Instructions for the task — Pick every line with "part" from the material below.

:: Data to use ::

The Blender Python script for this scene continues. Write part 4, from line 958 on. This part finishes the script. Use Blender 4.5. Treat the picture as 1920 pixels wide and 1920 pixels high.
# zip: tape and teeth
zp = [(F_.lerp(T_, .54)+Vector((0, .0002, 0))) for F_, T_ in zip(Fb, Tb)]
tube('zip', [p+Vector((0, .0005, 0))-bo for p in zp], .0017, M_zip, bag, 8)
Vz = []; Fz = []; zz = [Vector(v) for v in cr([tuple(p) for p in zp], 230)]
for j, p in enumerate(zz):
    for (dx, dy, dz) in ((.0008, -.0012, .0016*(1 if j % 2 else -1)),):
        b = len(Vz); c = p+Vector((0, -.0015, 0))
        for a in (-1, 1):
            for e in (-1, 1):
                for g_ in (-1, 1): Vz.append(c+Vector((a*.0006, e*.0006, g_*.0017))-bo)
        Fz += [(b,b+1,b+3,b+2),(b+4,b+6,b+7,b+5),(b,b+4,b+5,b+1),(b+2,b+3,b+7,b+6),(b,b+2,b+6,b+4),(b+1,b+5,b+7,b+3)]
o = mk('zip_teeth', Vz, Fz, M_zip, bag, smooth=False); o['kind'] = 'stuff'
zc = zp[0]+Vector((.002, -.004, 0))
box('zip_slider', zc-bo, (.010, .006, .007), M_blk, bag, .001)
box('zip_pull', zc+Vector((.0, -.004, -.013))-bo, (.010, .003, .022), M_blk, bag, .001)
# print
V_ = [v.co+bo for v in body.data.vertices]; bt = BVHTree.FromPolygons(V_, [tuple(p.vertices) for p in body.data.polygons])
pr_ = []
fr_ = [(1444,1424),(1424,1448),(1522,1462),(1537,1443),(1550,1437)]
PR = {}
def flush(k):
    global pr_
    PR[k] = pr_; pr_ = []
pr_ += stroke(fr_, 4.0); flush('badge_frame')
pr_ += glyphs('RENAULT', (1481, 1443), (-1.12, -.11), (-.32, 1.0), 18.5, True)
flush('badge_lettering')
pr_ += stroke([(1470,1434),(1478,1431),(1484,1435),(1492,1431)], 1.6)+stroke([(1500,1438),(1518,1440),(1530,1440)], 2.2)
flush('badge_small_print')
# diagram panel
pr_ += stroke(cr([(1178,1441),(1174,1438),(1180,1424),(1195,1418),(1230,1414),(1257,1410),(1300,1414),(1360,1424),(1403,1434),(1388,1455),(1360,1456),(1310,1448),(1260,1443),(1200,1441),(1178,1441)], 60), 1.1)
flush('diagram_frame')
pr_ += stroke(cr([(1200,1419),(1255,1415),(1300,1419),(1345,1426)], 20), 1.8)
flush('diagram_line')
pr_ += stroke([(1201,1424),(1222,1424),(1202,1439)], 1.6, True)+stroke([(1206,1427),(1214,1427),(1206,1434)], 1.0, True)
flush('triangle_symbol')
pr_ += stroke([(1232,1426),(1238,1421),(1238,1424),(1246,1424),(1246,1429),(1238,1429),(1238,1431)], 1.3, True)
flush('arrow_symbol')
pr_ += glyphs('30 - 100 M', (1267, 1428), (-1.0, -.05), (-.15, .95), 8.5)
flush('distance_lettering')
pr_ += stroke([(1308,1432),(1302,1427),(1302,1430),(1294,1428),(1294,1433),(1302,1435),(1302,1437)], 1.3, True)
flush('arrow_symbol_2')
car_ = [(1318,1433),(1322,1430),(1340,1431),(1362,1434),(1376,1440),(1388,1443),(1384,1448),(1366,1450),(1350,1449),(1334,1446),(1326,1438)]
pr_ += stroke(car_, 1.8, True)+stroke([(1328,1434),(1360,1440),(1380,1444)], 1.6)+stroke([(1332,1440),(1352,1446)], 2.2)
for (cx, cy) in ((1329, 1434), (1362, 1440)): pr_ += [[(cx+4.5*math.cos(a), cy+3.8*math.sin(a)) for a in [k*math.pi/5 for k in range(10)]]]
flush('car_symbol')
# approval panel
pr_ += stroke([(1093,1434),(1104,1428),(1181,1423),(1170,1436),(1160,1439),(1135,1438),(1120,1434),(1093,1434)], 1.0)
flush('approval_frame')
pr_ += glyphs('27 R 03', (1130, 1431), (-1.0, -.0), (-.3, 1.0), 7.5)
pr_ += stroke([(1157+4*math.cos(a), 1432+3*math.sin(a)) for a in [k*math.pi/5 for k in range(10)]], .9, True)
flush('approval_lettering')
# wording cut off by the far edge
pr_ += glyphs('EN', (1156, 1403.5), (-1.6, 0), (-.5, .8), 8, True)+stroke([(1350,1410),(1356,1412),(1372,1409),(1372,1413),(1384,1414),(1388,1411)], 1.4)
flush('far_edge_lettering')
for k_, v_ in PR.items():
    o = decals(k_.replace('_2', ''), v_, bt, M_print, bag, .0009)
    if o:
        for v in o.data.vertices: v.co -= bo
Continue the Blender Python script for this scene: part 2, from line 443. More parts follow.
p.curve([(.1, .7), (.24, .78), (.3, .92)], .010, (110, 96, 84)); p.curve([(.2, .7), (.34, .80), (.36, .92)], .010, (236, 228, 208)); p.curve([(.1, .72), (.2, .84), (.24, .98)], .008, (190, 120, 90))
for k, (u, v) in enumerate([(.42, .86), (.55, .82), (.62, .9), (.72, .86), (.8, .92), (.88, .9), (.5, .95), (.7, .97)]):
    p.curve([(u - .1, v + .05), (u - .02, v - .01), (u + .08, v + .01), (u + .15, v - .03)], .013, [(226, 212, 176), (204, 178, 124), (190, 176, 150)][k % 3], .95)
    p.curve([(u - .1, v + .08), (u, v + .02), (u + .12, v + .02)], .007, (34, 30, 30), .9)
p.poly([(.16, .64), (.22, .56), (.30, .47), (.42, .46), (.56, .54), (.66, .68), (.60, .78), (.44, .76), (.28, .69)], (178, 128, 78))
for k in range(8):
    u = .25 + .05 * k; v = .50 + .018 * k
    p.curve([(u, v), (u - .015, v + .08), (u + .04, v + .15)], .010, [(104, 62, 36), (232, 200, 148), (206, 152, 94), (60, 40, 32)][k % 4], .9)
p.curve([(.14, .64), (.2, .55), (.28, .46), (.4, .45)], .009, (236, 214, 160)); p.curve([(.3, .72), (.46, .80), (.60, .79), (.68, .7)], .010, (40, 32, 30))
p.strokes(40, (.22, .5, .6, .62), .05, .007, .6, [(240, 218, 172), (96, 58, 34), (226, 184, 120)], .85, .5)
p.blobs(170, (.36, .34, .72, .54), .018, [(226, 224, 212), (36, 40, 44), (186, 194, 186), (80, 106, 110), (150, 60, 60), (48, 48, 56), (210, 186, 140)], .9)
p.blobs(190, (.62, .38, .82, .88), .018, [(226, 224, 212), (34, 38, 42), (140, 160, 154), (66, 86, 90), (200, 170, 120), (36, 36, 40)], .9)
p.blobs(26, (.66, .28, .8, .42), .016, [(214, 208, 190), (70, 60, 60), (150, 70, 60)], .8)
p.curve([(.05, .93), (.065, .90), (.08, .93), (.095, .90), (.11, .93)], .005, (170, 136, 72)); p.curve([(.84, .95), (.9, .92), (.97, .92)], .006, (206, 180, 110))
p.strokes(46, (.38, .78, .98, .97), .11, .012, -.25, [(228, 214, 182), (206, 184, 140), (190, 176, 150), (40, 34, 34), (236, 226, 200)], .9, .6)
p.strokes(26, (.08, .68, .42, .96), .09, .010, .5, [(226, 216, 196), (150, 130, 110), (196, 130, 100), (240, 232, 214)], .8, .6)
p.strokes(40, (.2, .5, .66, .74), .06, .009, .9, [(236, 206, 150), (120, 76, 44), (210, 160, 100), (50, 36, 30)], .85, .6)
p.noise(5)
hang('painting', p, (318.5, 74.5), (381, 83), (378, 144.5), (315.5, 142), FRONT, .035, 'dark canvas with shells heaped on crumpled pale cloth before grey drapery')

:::

Solution —
The Blender Python script for this scene continues. Write part 4, from line 958 on. This part finishes the script. Use Blender 4.5. Treat the picture as 1920 pixels wide and 1920 pixels high.
Continue the Blender Python script for this scene: part 2, from line 443. More parts follow.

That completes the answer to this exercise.